Reproduce the following material exactly, including every line.

» Source data:
[BEGIN]

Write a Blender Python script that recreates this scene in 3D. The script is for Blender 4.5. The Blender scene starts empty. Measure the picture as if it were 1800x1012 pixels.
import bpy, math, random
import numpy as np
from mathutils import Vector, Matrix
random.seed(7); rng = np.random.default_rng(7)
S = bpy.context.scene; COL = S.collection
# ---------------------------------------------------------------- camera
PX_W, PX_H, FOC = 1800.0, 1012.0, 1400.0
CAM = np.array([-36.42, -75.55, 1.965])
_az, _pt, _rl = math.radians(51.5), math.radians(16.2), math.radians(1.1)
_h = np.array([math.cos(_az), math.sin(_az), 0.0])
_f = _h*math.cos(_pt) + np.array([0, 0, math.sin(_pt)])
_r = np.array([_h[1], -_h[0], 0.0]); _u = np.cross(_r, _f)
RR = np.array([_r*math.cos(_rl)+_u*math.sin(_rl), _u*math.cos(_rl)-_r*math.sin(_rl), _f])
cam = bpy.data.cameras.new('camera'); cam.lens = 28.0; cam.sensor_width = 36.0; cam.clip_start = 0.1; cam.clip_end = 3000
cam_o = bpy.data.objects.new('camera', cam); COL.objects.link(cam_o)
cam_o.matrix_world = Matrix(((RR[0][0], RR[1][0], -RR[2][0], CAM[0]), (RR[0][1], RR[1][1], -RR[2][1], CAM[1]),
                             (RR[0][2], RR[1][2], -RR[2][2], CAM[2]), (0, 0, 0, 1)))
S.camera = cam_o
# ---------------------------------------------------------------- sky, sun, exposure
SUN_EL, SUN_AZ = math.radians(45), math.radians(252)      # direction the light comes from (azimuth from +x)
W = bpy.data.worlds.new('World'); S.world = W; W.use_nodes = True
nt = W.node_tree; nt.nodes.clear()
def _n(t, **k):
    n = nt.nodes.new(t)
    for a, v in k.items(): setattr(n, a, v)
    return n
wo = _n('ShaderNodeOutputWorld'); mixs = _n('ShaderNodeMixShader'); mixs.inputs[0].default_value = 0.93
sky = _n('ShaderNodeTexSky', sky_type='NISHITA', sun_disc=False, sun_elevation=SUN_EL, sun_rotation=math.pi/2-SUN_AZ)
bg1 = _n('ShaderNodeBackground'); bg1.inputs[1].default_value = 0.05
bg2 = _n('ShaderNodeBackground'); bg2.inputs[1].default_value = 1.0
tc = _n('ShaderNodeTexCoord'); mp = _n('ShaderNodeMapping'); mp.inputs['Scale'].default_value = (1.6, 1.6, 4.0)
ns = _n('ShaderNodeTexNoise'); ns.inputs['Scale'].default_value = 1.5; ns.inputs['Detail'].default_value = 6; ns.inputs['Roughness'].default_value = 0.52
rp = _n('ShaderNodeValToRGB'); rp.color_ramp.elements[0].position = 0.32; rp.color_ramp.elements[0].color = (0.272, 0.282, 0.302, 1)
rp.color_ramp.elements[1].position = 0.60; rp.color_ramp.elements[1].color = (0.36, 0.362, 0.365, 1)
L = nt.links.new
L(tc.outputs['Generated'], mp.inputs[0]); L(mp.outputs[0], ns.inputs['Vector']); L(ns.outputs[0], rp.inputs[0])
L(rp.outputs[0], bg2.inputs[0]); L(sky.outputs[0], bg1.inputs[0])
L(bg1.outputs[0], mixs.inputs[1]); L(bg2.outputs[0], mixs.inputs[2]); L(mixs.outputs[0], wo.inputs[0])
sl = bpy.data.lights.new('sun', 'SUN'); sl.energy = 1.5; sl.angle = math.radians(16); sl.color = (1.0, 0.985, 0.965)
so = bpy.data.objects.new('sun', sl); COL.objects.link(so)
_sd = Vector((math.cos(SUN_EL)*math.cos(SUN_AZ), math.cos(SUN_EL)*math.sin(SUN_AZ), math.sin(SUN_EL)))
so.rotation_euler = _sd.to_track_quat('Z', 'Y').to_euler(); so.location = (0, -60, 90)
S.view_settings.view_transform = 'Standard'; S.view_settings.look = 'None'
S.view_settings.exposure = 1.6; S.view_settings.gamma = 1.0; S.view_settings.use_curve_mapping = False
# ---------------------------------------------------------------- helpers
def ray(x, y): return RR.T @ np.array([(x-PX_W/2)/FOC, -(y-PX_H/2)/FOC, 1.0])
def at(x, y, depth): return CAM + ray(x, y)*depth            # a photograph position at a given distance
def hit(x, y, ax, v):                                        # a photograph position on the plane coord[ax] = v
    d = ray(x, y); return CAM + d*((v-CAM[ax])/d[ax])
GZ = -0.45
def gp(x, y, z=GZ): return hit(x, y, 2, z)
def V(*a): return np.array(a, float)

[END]

» Response to this task:
Write a Blender Python script that recreates this scene in 3D. The script is for Blender 4.5. The Blender scene starts empty. Measure the picture as if it were 1800x1012 pixels.
import bpy, math, random
import numpy as np
from mathutils import Vector, Matrix
random.seed(7); rng = np.random.default_rng(7)
S = bpy.context.scene; COL = S.collection
# ---------------------------------------------------------------- camera
PX_W, PX_H, FOC = 1800.0, 1012.0, 1400.0
CAM = np.array([-36.42, -75.55, 1.965])
_az, _pt, _rl = math.radians(51.5), math.radians(16.2), math.radians(1.1)
_h = np.array([math.cos(_az), math.sin(_az), 0.0])
_f = _h*math.cos(_pt) + np.array([0, 0, math.sin(_pt)])
_r = np.array([_h[1], -_h[0], 0.0]); _u = np.cross(_r, _f)
RR = np.array([_r*math.cos(_rl)+_u*math.sin(_rl), _u*math.cos(_rl)-_r*math.sin(_rl), _f])
cam = bpy.data.cameras.new('camera'); cam.lens = 28.0; cam.sensor_width = 36.0; cam.clip_start = 0.1; cam.clip_end = 3000
cam_o = bpy.data.objects.new('camera', cam); COL.objects.link(cam_o)
cam_o.matrix_world = Matrix(((RR[0][0], RR[1][0], -RR[2][0], CAM[0]), (RR[0][1], RR[1][1], -RR[2][1], CAM[1]),
                             (RR[0][2], RR[1][2], -RR[2][2], CAM[2]), (0, 0, 0, 1)))
S.camera = cam_o
# ---------------------------------------------------------------- sky, sun, exposure
SUN_EL, SUN_AZ = math.radians(45), math.radians(252)      # direction the light comes from (azimuth from +x)
W = bpy.data.worlds.new('World'); S.world = W; W.use_nodes = True
nt = W.node_tree; nt.nodes.clear()
def _n(t, **k):
    n = nt.nodes.new(t)
    for a, v in k.items(): setattr(n, a, v)
    return n
wo = _n('ShaderNodeOutputWorld'); mixs = _n('ShaderNodeMixShader'); mixs.inputs[0].default_value = 0.93
sky = _n('ShaderNodeTexSky', sky_type='NISHITA', sun_disc=False, sun_elevation=SUN_EL, sun_rotation=math.pi/2-SUN_AZ)
bg1 = _n('ShaderNodeBackground'); bg1.inputs[1].default_value = 0.05
bg2 = _n('ShaderNodeBackground'); bg2.inputs[1].default_value = 1.0
tc = _n('ShaderNodeTexCoord'); mp = _n('ShaderNodeMapping'); mp.inputs['Scale'].default_value = (1.6, 1.6, 4.0)
ns = _n('ShaderNodeTexNoise'); ns.inputs['Scale'].default_value = 1.5; ns.inputs['Detail'].default_value = 6; ns.inputs['Roughness'].default_value = 0.52
rp = _n('ShaderNodeValToRGB'); rp.color_ramp.elements[0].position = 0.32; rp.color_ramp.elements[0].color = (0.272, 0.282, 0.302, 1)
rp.color_ramp.elements[1].position = 0.60; rp.color_ramp.elements[1].color = (0.36, 0.362, 0.365, 1)
L = nt.links.new
L(tc.outputs['Generated'], mp.inputs[0]); L(mp.outputs[0], ns.inputs['Vector']); L(ns.outputs[0], rp.inputs[0])
L(rp.outputs[0], bg2.inputs[0]); L(sky.outputs[0], bg1.inputs[0])
L(bg1.outputs[0], mixs.inputs[1]); L(bg2.outputs[0], mixs.inputs[2]); L(mixs.outputs[0], wo.inputs[0])
sl = bpy.data.lights.new('sun', 'SUN'); sl.energy = 1.5; sl.angle = math.radians(16); sl.color = (1.0, 0.985, 0.965)
so = bpy.data.objects.new('sun', sl); COL.objects.link(so)
_sd = Vector((math.cos(SUN_EL)*math.cos(SUN_AZ), math.cos(SUN_EL)*math.sin(SUN_AZ), math.sin(SUN_EL)))
so.rotation_euler = _sd.to_track_quat('Z', 'Y').to_euler(); so.location = (0, -60, 90)
S.view_settings.view_transform = 'Standard'; S.view_settings.look = 'None'
S.view_settings.exposure = 1.6; S.view_settings.gamma = 1.0; S.view_settings.use_curve_mapping = False
# ---------------------------------------------------------------- helpers
def ray(x, y): return RR.T @ np.array([(x-PX_W/2)/FOC, -(y-PX_H/2)/FOC, 1.0])
def at(x, y, depth): return CAM + ray(x, y)*depth            # a photograph position at a given distance
def hit(x, y, ax, v):                                        # a photograph position on the plane coord[ax] = v
    d = ray(x, y); return CAM + d*((v-CAM[ax])/d[ax])
GZ = -0.45
def gp(x, y, z=GZ): return hit(x, y, 2, z)
def V(*a): return np.array(a, float)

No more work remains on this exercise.